## JOB
Starting with the first line and ending with the line that holds "SC.cycles.transmission_bounces = 3", repeat the material exactly.

## DATASET RECORDS

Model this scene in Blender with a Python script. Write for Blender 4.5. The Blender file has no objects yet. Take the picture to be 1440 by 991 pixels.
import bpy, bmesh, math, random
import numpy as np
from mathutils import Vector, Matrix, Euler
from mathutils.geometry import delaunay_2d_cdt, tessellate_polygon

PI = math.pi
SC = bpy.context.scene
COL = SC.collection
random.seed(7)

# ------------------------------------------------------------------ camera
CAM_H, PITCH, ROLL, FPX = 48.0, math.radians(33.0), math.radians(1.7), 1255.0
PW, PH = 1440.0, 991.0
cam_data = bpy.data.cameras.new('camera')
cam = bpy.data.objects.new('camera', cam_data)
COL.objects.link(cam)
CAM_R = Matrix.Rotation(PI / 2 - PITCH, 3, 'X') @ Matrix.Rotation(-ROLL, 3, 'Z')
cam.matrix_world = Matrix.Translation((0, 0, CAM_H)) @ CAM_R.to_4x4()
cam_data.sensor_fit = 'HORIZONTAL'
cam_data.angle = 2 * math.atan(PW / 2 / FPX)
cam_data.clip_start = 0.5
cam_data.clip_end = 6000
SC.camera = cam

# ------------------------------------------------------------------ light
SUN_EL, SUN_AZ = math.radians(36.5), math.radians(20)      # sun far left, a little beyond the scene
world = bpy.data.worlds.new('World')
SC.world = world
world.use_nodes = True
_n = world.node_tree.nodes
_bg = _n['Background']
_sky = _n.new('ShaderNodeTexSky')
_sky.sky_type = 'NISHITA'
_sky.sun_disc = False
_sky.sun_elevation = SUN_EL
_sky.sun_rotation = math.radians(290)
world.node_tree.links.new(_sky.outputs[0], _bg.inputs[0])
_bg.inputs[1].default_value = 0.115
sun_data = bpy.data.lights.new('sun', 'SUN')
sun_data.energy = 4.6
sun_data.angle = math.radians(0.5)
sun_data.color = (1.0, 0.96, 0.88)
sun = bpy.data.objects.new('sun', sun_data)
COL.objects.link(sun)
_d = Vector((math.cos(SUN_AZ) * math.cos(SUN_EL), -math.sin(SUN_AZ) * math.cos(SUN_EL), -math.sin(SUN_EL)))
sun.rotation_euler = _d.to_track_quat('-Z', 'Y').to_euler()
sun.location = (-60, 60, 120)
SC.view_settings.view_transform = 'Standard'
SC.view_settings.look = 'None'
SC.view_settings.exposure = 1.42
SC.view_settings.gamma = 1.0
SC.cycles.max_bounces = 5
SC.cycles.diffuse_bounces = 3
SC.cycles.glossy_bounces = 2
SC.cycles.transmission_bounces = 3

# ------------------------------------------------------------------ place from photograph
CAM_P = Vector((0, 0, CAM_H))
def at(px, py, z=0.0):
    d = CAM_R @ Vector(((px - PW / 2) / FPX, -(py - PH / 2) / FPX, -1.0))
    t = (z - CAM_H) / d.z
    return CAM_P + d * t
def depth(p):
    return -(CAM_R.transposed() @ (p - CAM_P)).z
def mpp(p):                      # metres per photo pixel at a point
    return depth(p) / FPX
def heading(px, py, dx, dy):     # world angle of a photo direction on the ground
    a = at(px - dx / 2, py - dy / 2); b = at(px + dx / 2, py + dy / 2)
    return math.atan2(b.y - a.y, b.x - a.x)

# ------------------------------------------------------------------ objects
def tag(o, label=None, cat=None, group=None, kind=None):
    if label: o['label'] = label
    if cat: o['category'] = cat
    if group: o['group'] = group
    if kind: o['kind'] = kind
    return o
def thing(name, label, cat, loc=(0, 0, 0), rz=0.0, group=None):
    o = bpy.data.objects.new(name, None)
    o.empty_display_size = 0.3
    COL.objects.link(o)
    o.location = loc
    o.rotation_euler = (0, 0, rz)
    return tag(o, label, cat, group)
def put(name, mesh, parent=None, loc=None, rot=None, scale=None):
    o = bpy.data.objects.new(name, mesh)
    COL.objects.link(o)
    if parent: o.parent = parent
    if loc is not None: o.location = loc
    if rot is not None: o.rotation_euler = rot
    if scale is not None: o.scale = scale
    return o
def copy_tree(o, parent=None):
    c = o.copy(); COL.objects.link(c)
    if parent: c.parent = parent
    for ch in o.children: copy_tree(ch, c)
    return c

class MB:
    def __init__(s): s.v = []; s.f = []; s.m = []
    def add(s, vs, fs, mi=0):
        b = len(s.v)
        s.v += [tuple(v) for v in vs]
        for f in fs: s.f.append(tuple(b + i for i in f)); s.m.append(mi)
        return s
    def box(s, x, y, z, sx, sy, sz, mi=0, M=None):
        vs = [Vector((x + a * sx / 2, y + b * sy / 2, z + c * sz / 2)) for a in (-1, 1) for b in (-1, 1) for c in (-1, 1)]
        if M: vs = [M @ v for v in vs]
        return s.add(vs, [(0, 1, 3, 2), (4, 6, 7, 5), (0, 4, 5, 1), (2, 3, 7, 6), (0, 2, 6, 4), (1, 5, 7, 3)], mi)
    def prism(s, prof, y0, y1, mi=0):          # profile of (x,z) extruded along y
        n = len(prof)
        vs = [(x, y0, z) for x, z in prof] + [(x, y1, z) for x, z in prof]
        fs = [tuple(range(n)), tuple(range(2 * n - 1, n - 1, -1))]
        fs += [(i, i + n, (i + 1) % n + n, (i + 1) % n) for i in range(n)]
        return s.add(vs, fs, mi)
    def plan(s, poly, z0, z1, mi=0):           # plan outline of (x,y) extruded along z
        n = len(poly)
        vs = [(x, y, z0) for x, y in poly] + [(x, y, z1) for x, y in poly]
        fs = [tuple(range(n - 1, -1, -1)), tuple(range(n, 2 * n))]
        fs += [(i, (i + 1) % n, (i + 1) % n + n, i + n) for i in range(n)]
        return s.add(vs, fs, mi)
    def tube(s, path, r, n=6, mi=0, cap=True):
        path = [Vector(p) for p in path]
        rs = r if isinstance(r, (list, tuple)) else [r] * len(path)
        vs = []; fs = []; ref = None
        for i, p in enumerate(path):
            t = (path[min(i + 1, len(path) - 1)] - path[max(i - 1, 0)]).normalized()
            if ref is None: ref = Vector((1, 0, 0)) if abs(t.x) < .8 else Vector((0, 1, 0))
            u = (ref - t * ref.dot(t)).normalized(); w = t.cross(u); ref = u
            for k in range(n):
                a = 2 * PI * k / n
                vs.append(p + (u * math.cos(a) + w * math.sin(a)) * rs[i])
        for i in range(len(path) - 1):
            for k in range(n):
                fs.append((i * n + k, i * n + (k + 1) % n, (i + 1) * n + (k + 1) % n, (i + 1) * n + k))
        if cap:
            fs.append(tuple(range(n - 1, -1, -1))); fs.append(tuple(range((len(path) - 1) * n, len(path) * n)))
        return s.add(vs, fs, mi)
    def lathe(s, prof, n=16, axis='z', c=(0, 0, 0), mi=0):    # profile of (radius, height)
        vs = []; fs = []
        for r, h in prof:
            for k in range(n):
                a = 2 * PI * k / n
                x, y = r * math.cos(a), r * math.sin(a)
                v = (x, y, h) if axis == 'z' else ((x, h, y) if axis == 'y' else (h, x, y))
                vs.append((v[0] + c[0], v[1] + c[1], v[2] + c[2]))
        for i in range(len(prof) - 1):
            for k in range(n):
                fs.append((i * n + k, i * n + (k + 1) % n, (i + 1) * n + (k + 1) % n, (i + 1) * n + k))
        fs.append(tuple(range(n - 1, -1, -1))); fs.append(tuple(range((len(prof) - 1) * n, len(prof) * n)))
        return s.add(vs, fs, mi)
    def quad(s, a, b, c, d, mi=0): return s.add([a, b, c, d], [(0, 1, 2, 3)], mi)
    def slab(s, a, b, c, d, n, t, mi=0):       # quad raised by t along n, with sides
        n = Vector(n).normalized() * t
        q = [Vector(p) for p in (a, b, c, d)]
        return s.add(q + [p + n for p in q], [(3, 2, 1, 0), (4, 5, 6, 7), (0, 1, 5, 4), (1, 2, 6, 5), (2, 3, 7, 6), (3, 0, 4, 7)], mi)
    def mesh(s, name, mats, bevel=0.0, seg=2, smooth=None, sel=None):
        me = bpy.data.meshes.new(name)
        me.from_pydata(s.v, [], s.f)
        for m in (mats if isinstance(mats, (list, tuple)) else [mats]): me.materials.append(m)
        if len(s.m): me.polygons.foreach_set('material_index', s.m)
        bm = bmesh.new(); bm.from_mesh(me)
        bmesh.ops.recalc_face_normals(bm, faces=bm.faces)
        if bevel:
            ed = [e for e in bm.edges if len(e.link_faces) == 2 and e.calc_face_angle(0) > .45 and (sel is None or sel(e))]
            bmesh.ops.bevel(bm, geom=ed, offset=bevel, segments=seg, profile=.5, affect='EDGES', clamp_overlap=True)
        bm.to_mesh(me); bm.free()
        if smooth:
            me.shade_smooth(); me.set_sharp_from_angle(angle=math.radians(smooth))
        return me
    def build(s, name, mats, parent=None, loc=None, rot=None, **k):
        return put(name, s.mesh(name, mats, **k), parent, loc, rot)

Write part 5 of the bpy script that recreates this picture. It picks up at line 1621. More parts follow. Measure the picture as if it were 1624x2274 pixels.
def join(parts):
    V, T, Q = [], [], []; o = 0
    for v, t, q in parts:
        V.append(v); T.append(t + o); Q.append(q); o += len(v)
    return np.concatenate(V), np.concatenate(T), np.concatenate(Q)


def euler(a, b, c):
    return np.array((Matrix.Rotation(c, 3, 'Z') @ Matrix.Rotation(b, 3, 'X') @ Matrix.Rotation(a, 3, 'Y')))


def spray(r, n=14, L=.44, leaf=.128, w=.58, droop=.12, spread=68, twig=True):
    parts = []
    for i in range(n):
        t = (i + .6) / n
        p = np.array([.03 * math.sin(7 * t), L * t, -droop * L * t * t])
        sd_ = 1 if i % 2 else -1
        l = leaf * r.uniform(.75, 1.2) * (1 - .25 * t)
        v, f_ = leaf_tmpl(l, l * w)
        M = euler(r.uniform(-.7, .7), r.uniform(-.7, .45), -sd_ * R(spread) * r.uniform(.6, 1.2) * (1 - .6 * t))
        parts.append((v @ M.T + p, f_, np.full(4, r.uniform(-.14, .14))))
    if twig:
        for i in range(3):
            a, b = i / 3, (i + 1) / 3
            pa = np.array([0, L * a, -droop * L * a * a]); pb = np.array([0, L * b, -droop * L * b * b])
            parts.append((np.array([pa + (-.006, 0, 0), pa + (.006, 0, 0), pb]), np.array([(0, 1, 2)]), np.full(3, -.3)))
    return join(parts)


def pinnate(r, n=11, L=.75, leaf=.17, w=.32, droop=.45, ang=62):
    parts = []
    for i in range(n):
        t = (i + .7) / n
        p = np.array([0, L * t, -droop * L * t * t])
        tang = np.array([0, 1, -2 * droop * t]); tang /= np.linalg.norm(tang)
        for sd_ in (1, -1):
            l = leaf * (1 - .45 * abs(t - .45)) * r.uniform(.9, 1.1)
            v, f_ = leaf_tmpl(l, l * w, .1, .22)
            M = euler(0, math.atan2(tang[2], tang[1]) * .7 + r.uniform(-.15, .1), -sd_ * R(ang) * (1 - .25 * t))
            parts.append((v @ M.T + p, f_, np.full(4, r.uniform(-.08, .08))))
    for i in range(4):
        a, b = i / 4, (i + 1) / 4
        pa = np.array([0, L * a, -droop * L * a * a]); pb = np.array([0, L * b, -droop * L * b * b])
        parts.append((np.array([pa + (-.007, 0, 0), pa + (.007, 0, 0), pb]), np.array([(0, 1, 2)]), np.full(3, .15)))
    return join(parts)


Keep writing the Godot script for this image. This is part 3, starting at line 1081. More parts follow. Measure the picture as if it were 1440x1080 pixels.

## RESPONSE FOR THIS EXERCISE
Model this scene in Blender with a Python script. Write for Blender 4.5. The Blender file has no objects yet. Take the picture to be 1440 by 991 pixels.
import bpy, bmesh, math, random
import numpy as np
from mathutils import Vector, Matrix, Euler
from mathutils.geometry import delaunay_2d_cdt, tessellate_polygon

PI = math.pi
SC = bpy.context.scene
COL = SC.collection
random.seed(7)

# ------------------------------------------------------------------ camera
CAM_H, PITCH, ROLL, FPX = 48.0, math.radians(33.0), math.radians(1.7), 1255.0
PW, PH = 1440.0, 991.0
cam_data = bpy.data.cameras.new('camera')
cam = bpy.data.objects.new('camera', cam_data)
COL.objects.link(cam)
CAM_R = Matrix.Rotation(PI / 2 - PITCH, 3, 'X') @ Matrix.Rotation(-ROLL, 3, 'Z')
cam.matrix_world = Matrix.Translation((0, 0, CAM_H)) @ CAM_R.to_4x4()
cam_data.sensor_fit = 'HORIZONTAL'
cam_data.angle = 2 * math.atan(PW / 2 / FPX)
cam_data.clip_start = 0.5
cam_data.clip_end = 6000
SC.camera = cam

# ------------------------------------------------------------------ light
SUN_EL, SUN_AZ = math.radians(36.5), math.radians(20)      # sun far left, a little beyond the scene
world = bpy.data.worlds.new('World')
SC.world = world
world.use_nodes = True
_n = world.node_tree.nodes
_bg = _n['Background']
_sky = _n.new('ShaderNodeTexSky')
_sky.sky_type = 'NISHITA'
_sky.sun_disc = False
_sky.sun_elevation = SUN_EL
_sky.sun_rotation = math.radians(290)
world.node_tree.links.new(_sky.outputs[0], _bg.inputs[0])
_bg.inputs[1].default_value = 0.115
sun_data = bpy.data.lights.new('sun', 'SUN')
sun_data.energy = 4.6
sun_data.angle = math.radians(0.5)
sun_data.color = (1.0, 0.96, 0.88)
sun = bpy.data.objects.new('sun', sun_data)
COL.objects.link(sun)
_d = Vector((math.cos(SUN_AZ) * math.cos(SUN_EL), -math.sin(SUN_AZ) * math.cos(SUN_EL), -math.sin(SUN_EL)))
sun.rotation_euler = _d.to_track_quat('-Z', 'Y').to_euler()
sun.location = (-60, 60, 120)
SC.view_settings.view_transform = 'Standard'
SC.view_settings.look = 'None'
SC.view_settings.exposure = 1.42
SC.view_settings.gamma = 1.0
SC.cycles.max_bounces = 5
SC.cycles.diffuse_bounces = 3
SC.cycles.glossy_bounces = 2
SC.cycles.transmission_bounces = 3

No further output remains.